Boston School Bus Drivers Union, USW Local 8751.

On Aug. 25 when the union received the annual bus route schedule, it learned that the school bus company First Student and the Boston School Department planned to eliminate 46 jobs by creating unsafe speedup conditions just as the school year is set to begin. The attack came in last-minute information to the union about the planned fall runs provided just prior to the Aug. 27 “fall bid,” where drivers bid on runs for the fall based on seniority.

As soon as the union learned of the attack, which violates the union contract, it swung into action and notified all the drivers. Within a day they produced a bulletin, scheduled and organized an emergency membership meeting for the night before the bid, and met with community leaders to alert the parents and community of the attack on their rights. The union’s Web site carried up-to-the-minute bulletins on the struggle.

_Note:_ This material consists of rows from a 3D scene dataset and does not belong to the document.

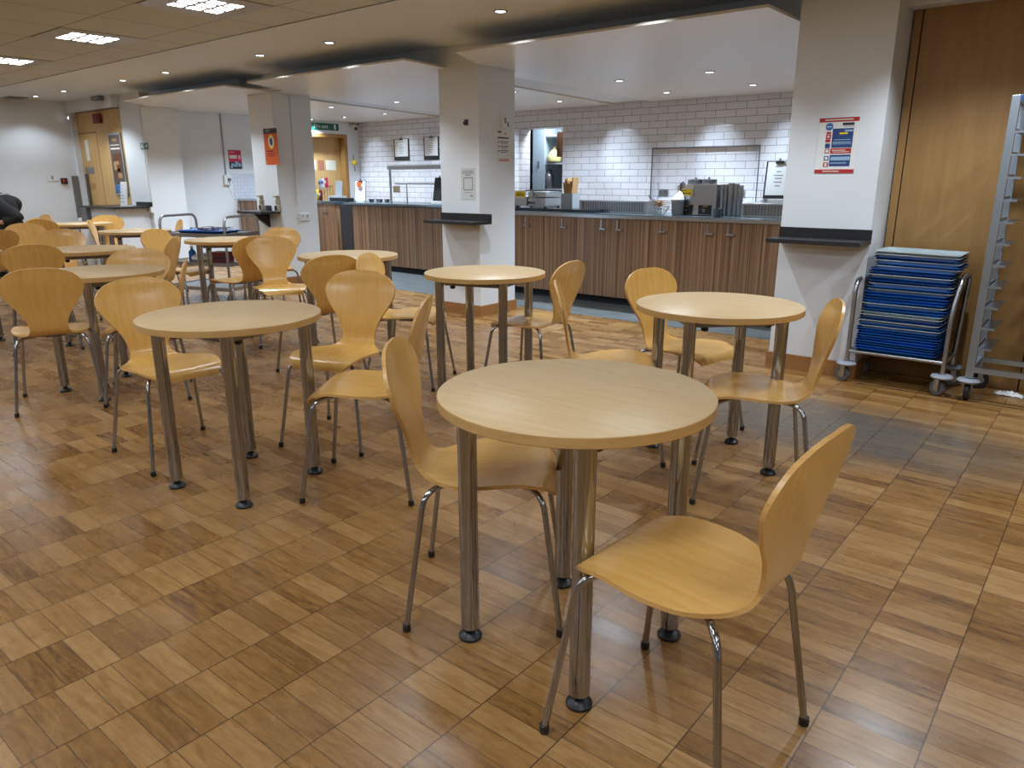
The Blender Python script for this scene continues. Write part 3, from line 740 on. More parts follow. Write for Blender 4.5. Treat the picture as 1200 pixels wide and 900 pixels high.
# right-hand counter: one cabinet per door, continuous worktop
yF = 6.60
hpx = [615.9, 658.7, 704.8, 723.8, 774.8, 830.1, 854.2]
hX = [X_at(p, yF, 256) for p in hpx]
seams = [X_at(592, yF), X_at(637, yF), X_at(689, yF), X_at(714, yF), X_at(741, yF), X_at(802, yF), X_at(842, yF), X_at(897, yF)]
for i, hx_ in enumerate(hX):
    a, c = seams[i], seams[i+1]
    t = thing('counter_cabinet', 'streaky wood-look counter cabinet with bar handle, %s from the middle pillar' % ORD[i], 'cabinet', ((a+c)/2, yF, 0), 0, 'cabinets of the right-hand servery counter')
    w_ = (c-a)/2
    MB().span((-w_+.002, .022, .10), (w_-.002, .68, .885)).build('body', 'greybox', t)
    MB().span((-w_, .06, 0), (w_, .6, .10)).build('plinth', 'darkgap', t)
    d = MB().span((-w_+.0015, 0, .085), (w_-.0015, .02, .885)).build('door', 'zebrano', t)
    hl = hx_-(a+c)/2
    MB().span((hl-.007, -.006, .775), (hl+.007, 0, .872)).span((hl-.007, -.032, .772), (hl+.07, -.006, .787), .003).build('handle', 'steel', d)
t = thing('counter_cabinet', 'narrow streaky wood-look end panel of the counter beside the right pillar', 'cabinet', (seams[-1], yF, 0), 0, 'cabinets of the right-hand servery counter')
MB().span((.0, 0, .085), (.42, .68, .885)).build('body', 'zebrano', t); MB().span((0, .06, 0), (.42, .6, .085)).build('plinth', 'darkgap', t)
x0, x1 = seams[0]-.05, seams[-1]+.44
t = thing('worktop', 'long blue-grey worktop with a steel front edge on the right-hand counter', 'worktop', ((x0+x1)/2, yF, .886), 0)
w_ = (x1-x0)/2
MB().span((-w_, -.02, 0), (w_, .75, .044), .003).build('slab', 'worktop', t)
MB().span((-w_, -.028, .004), (w_, -.02, .036), .002).build('edge_trim', 'steel', t)
xr = X_at(690, yF)-x0-w_
MB().span((-w_, .10, .0445), (xr, .70, .075), .003).build('raised_slab', 'granite', t)
# left-hand counter
yL, ZL = 7.08, .945
xa, xb = X_at(413, yL), -5.66
t = thing('counter_cabinet', 'streaky wood-look counter front between the black gap and the middle pillar', 'cabinet', ((xa+xb)/2, yL, 0), 0)
w_ = (xb-xa)/2
MB().span((-w_, 0, .085), (w_, .03, .905)).build('front_panel', 'zebrano', t)
MB().span((-w_, .03, .09), (w_, .7, .905)).build('body', 'greybox', t)
MB().span((-w_, .06, 0), (w_, .6, .085)).build('plinth', 'darkgap', t)
t = thing('worktop', 'dark worktop with a pale edge on the counter left of the middle pillar', 'worktop', ((xa+xb)/2, yL, .906), 0)
MB().span((-w_-.16, -.03, .012), (w_, .78, .04), .003).build('slab', 'worktop', t)
MB().span((-w_-.16, -.026, 0), (w_, -.005, .012)).build('shadow_gap', 'granite', t)
xg = X_at(398.5, yL+.1)
t = thing('counter_end_panel', 'black recessed panel closing the counter left of the streaky front', 'panel', ((xg+xa)/2, yL+.10, 0), 0)
MB().span((-(xa-xg)/2-.005, 0, 0), ((xa-xg)/2-.002, .05, .9), .003).build('panel', 'blackmat', t)
# small drawer cabinet beyond the gap
R_ = Vector((xg, yL+.06, 0)); ang = radians(-16)
t = thing('drawer_cabinet', 'streaky wood-look drawer cabinet beside the far pillar, left of the black gap', 'cabinet', (R_.x-.05, R_.y, 0), ang)
MB().span((-.95, .0, .085), (0, .6, .905)).build('body', 'zebrano', t)
MB().span((-.95, .04, 0), (0, .55, .085)).build('plinth', 'darkgap', t)
MB().span((-.98, -.03, .906), (.02, .65, .95), .003).build('top', 'worktop', t)
d = MB().span((-.55, -.008, .70), (-.02, 0, .895)).build('drawer', 'zebrano', t)
MB().span((-.50, -.03, .77), (-.32, -.008, .785), .003).build('handle', 'steel', d)
# corner cabinet under the mosaic splashback
t = thing('corner_cabinet', 'streaky wood-look cabinet standing below the small-tile splashback', 'cabinet', (-10.62, 6.62, 0), 0)
MB().span((-.44, 0, .08), (.55, .6, .95)).build('body', 'zebrano', t)
MB().span((-.44, .04, 0), (.55, .58, .08)).build('plinth', 'darkgap', t)
MB().span((-.46, -.02, .95), (.57, .6, .98), .003).build('top', 'steel', t)

# ------------------------------------------------------------------ things on the right-hand counter
Z0 = .886+.0445; Z1 = .886+.0755
def put(name, label, cat, px, Y, z=Z0, rz=0, group=None): return thing(name, label, cat, (X_at(px, Y, 240), Y, z+.0005), rz, group)
t = put('contact_grill', 'steel contact grill with a yellow notice, on the counter by the middle pillar', 'grill', 636, 6.98, Z1)
MB().span((-.30, -.17, .015), (-.10, .17, .12), .006).span((-.08, -.17, .015), (.16, .17, .11), .006).build('base', 'steel', t)
MB().box((.04, 0, .145), (.25, .33, .06), 0, .008).build('lid', 'steel', t)
MB().tube([(-.12, -.17, .19), (.20, -.17, .19)], .009, 8).tube([(-.02, -.16, .185), (.05, -.24, .04)], .007, 8).build('handle', 'chrome', t)
for x in (-.06, .0): MB().cyl((x, -.172, .055), (x, -.19, .055), .014, 14).build('knob', 'black', t)
for x in (-.27, .13): MB().lathe([(.014, 0), (.014, .016)], (x, -.13, 0), 10).lathe([(.014, 0), (.014, .016)], (x, .13, 0), 10).build('feet', 'black', t)
nt = MB().box((-.19, -.175, .145), (.16, .006, .085), 0).build('notice', 'white', t)
MB().box((-.19, -.1795, .147), (.148, .003, .062)).build('yellow_field', 'yellow', nt)
rects(nt, 'printed_lines', [(-.19, .155, .08, .006), (-.19, .138, .12, .008)], 'ink', -.182, .001)
t = put('box_of_bags', 'grey box filled with brown paper bags beside the contact grill', 'box', 668.5, 6.95, Z1)
b = MB().span((-.075, -.075, 0), (.075, .075, .004)); 
for s in (-1, 1): b.span((s*.075-.002, -.075, 0), (s*.075+.002, .075, .16)); b.span((-.075, s*.075-.002, 0), (.075, s*.075+.002, .16))
b.build('box', 'greybox', t)
for k in range(6):
    bb = MB().box((-.045+.018*k, .0, .15+.012*(k % 3)), (.012, .11, .26+.02*((k*7) % 4)), 0, 0, Matrix.Rotation(.05*(k-2.5), 3, 'Y'))
    bb.build('paper_bag', 'kraft', t)
t = put('paper_sheet', 'white papers lying on the worktop right of the box of bags', 'paper', 690, 6.85, Z0)
MB().box((-.06, 0, .001), (.2, .12, .0015), .2).box((.07, .02, .0028), (.18, .1, .0012), -.1).build('sheets', 'paper', t)
def well(px0, px1, Y, label):
    xa_, xb_ = X_at(px0, Y), X_at(px1, Y); w_ = (xb_-xa_)/2
    t = thing('display_well', label, 'display unit', ((xa_+xb_)/2, Y, Z0+.0005), 0, 'low steel display wells')
    MB().span((-w_, -.12, 0), (w_, .22, .016), .002).build('base', 'steel', t)
    MB().span((-w_+.03, -.10, .016), (w_-.03, -.094, .11)).build('mesh_panel', 'darksteel', t)
    b = MB()
    n = int(w_*2/.03)
    for k in range(n): b.span((-w_+.03+k*.03, -.104, .02), (-w_+.036+k*.03, -.100, .105))
    b.build('grille_bars', 'steel', t)
    MB().span((-w_, -.125, .108), (w_, .22, .125), .003).build('top_rail', 'steel', t)
    MB().span((-w_, -.12, .016), (-w_+.03, .22, .108)).span((w_-.03, -.12, .016), (w_, .22, .108)).build('end_panels', 'steel', t)
well(686, 764, 6.98, 'low steel display well with grille, middle of the right-hand counter')
well(874, 930, 6.98, 'low steel display well with grille beside the right pillar')
t = put('wire_basket', 'wire basket with wooden cutlery and tongs, left of the white bucket', 'basket', 773, 6.78)
b = MB()
for k in range(12):
    a = 2*pi*k/12; b.tube([(.05*cos(a), .05*sin(a), .003), (.10*cos(a), .10*sin(a), .075)], .002, 6)
for r, zz in ((.05, .003), (.075, .04), (.10, .075)):
    b.tube([(r*cos(2*pi*k/20), r*sin(2*pi*k/20), zz) for k in range(21)], .0025, 6)
b.build('basket', 'steel', t)
b = MB()
for k in range(14):
    a = k*2.4; b.box((.03*cos(a), .03*sin(a), .085+.004*k), (.16, .012, .004), a, 0)
b.build('wooden_cutlery', 'kraft', t)
b = MB()
for k in range(3): b.tube([(-.02+.03*k, -.03, .05), (-.12+.03*k, -.02, .19-.02*k)], .004, 6)
b.build('tongs', 'chrome', t)
t = put('napkin_bucket', 'grey bucket stuffed with a white napkin before the soup warmer', 'bucket', 794.5, 6.80)
MB().lathe([(.052, 0), (.054, .004), (.066, .13), (.069, .134), (.064, .134), (.051, .01), (0, .008)], seg=24).build('bucket', 'greybox', t)
b = MB().lathe([(.060, .125), (.066, .15), (.045, .18), (.02, .215), (.004, .235)], seg=11, smooth=False)
for v in b.bm.verts: v.co.x += .012*sin(40*v.co.z+3*v.co.y); v.co.y += .01*cos(60*v.co.z)
b.build('napkin', 'paper', t)
t = put('soup_warmer', 'steel soup warmer with two black control panels and yellow notice', 'soup warmer', 823, 6.99)
MB().span((-.215, -.13, .0), (.20, .2, .295), .008).build('body', 'steel', t)
for x in (-.095, .10):
    c_ = MB().span((x-.075, -.136, .012), (x+.06, -.129, .10)).build('control_panel', 'black', t)
    MB().cyl((x-.012, -.136, .05), (x-.012, -.15, .05), .016, 16).build('dial', 'darksteel', c_)
    MB().span((x-.05, -.138, .06), (x-.04, -.1355, .07)).build('lamp', 'red', c_)
    MB().box((x-.005, -.137, .088), (.05, .002, .012)).build('emblem', 'kraft', c_)
nt = MB().box((-.125, -.136, .235), (.17, .004, .11)).build('notice', 'white', t)
MB().box((-.125, -.139, .218), (.158, .002, .06)).build('yellow_field', 'yellow', nt)
rects(nt, 'printed_lines', [(-.14, .232, .06, .006), (-.12, .208, .11, .009), (-.14, .268, .015, .012)], 'ink', -.1406, .001)
for x in (-.10, .04):
    l = MB().lathe([(.075, .295), (.078, .298), (.078, .332), (.082, .337), (.07, .342), (0, .345)], (x, .03, 0), 24).build('pot', 'chrome', t)
    MB().lathe([(.008, .343), (.008, .352), (.016, .354), (.012, .36), (0, .361)], (x, .03, 0), 14).build('lid_knob', 'black', l)
t = put('ladle', 'dark ladle standing in the bucket by the soup warmer', 'ladle', 797, 6.845)
MB().tube([(0, .0, .01), (-.005, 0, .24), (0, 0, .30), (.02, 0, .315), (.04, 0, .29)], .012, 8).build('handle', 'darksteel', t)
MB().lathe([(0, -.0), (.03, .004), (.042, .02), (.045, .035), (.04, .035), (.03, .012), (0, .008)], seg=18).build('bowl', 'darksteel', t)
for k, (px, h) in enumerate(((849.5, .29), (855.5, .305), (861.5, .30), (866.5, .285))):
    t = put('cup_tower', 'tall stack of steel beakers on the counter, %s from the soup warmer' % ORD[k], 'beakers', px, 6.98-.01*(k % 2), Z0, 0, 'stacks of steel beakers')
    prof = [(.026, 0)]; zz = 0
    while zz < h-.03: prof += [(.028, zz+.003), (.029, zz+.022), (.0265, zz+.024)]; zz += .026
    prof += [(.029, h), (.025, h), (.023, h-.02), (0, h-.02)]
    MB().lathe(prof, seg=18).build('stack', 'steel', t)
t = put('cup', 'small dark grey cup at the front edge of the right-hand counter', 'cup', 841, 6.70)
MB().lathe([(.036, 0), (.038, .004), (.048, .075), (.05, .077), (.046, .077), (.035, .008), (0, .006)], seg=22).build('bowl', 'darksteel', t)
t = put('display_screen', 'slim black screen edge-on behind the contact grill', 'screen', 600, 7.10, Z1, radians(126))
MB().span((-.17, -.012, .12), (.17, .012, .42), .004).build('panel', 'black', t); MB().span((-.02, -.01, .0), (.02, .01, .13)).span((-.08, -.05, 0), (.08, .05, .012)).build('stand', 'black', t)
t = put('till_printer', 'white till printer half hidden by the middle pillar', 'printer', 603, 6.86, Z1)
MB().span((-.05, -.06, 0), (.05, .06, .09), .012).build('body', 'white', t); MB().span((-.03, -.05, .09), (.03, .02, .12), .003).build('paper_roll', 'paper', t)
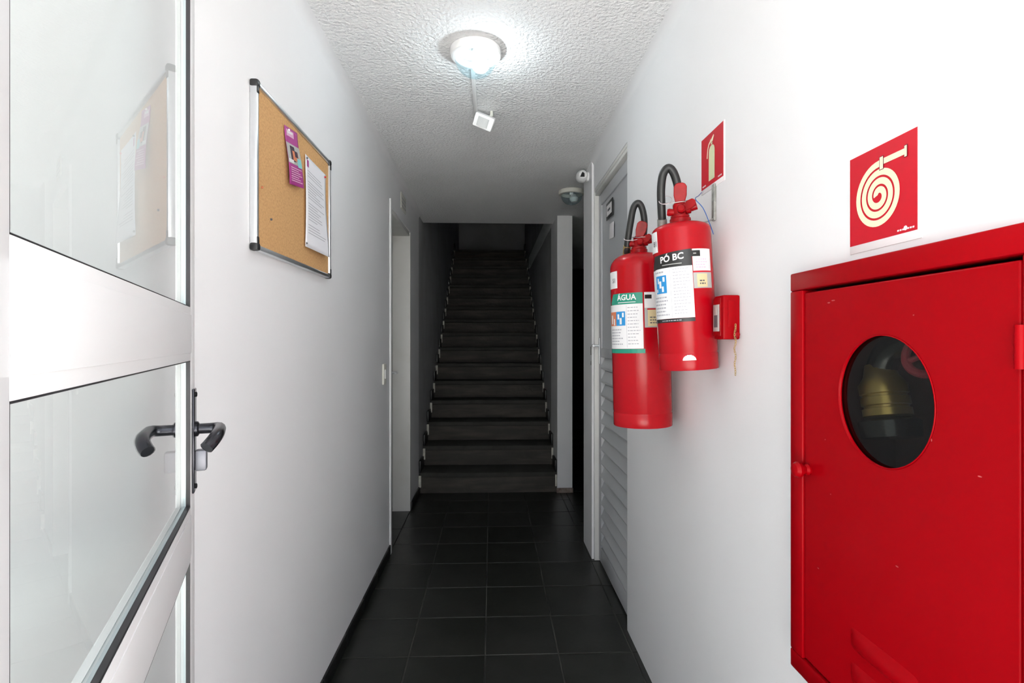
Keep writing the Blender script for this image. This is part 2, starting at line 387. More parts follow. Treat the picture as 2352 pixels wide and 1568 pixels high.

The union demanded an immediate high-level negotiating session with the company and the School Department at noon on Aug. 25 at Local 8751 union hall. They also let the School Department and the company know that unless the union contract violations were satisfactorily resolved, there would be no driver participation in the fall bid or transportation at the opening of school.

Five top School Department and company representatives came to the negotiations, including Boston Public Schools CEO Michael Goar, First Student Regional V.P. Robert Timilty, and BPS Director of Transportation Michael Hughes. They found themselves surrounded by 50 militant rank-and-file bus drivers—many of whom faced layoffs due to the sneaky job-cut proposals—who were making placards and preparing materials for the struggle.

The negotiations were intense and lasted several hours. Union militants insisted the session go on until justice was achieved.

In the end, not one driver was laid off. The union won restoration of 22 full-time jobs with full benefits, with other jobs to be added by the October bid. An historic agreement was reached to end outsourcing of athletic and charter work, and an expedited process was put in place to correct unsafe routes that would have required double and triple loads and drivers to be in multiple places at the same time.

While no driver was laid off, there was still a reduction of nine jobs. The union will struggle, once the school year starts, to restore the remaining routes that were cut as a result of overcrowding and speed-up.

School resegregation plan stopped

In June the union in alliance with the Coalition for Equal Quality Education—a broad coalition including the Black Educators Alliance of Massachusetts, Work 4 Quality/Fight 4 Equity, rank-and-file teachers, parent organizations, the Bail Out the People Movement, other activists and Boston’s councilors-of-color Chuck Turner, Charles Yancy and Sam Yoon—successfully stopped a racist rezoning plan which would have further segregated Boston schools and made the oppressed communities pay for the economic crisis.

That plan would also have resulted in the loss of hundreds of jobs. The superintendent announced on Aug. 26 that this plan, which was originally to have been reworked and resubmitted this fall, has been scrapped and would not be resubmitted. However, she announced plans for a study over the next year of how other urban school systems cut transportation costs. The union and community activists are poised for more rounds in this ongoing fight.

The Boston School Bus Union has shown that the answer to the bosses’ attacks and layoffs is militant, united rank-and-file action and solidarity with the community. The union has vowed that the struggle will go on until all jobs are restored and the racist rezoning plan is stopped for good. An injury to one is an injury to all!